Once in awhile, I go to an event aimed at the people who sell and underwrite group or individual disability insurance policies and see an attendee in a wheelchair or with a cane.
That doesn’t happen very often, and maybe that’s a shame.
Disability insurers have the most to gain, other than people with disabilities and their loved ones, when people with disabilities who want to work return to work (RTW), and my own fantasy RTW contingency plan is to call up my disability insurer, if all else fails, and offer to to work for the disability insurer by writing, or weeding through e-mail, or something along those lines.
If someone with a disability happens to be good at sales (which, sadly, I’m not), it seems as if that individual would have a leg up on most competitors. Who better to sell disability insurance than someone who has experienced a disabling condition and, better yet, used the insurance to return to work, not just sit around learning more about the goings on of people on the Jersey Shore.

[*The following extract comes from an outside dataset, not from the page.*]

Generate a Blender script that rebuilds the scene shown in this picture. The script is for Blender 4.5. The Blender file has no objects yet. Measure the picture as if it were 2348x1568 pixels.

Now the federal government is going to try to act on that idea — that the best way to help people with disabilities return to work would be to provide jobs — by setting a hiring goal.
The U.S. Department of Labor is proposing a new rule that would require federal contractors and subcontractors to have at least 7% of their workers be people with disabilities.
The department’s Office of Federal Contract Compliance Programs will publish the proposed rule Friday in the Federal Register.
Affirmative action requirements in Section 503 of the federal Rehabilitation Act of 1973 already require federal contractors and subcontractors to ensure equal employment opportunities for qualified workers with disabilities, officials say.
The proposed regulations would set more detailed requirements in areas such as recruitment, training and recordkeeping.
The policies would be similar to the policies that now apply to workplace programs for women and minorities, officials say.
The proposal seems as if it could easily lead to a lot of extra paperwork without necessarily affecting who federal contractors actually hire.
The city were I live, Jersey City, often requires contractors to hire local residents for construction jobs, but it’s famous that most of the jobs seem to go to someone’s uncle’s cousin who lives far away and has proven skill with a drill, not to the unemployed guys who are living on the sidewalk next to the construction sites.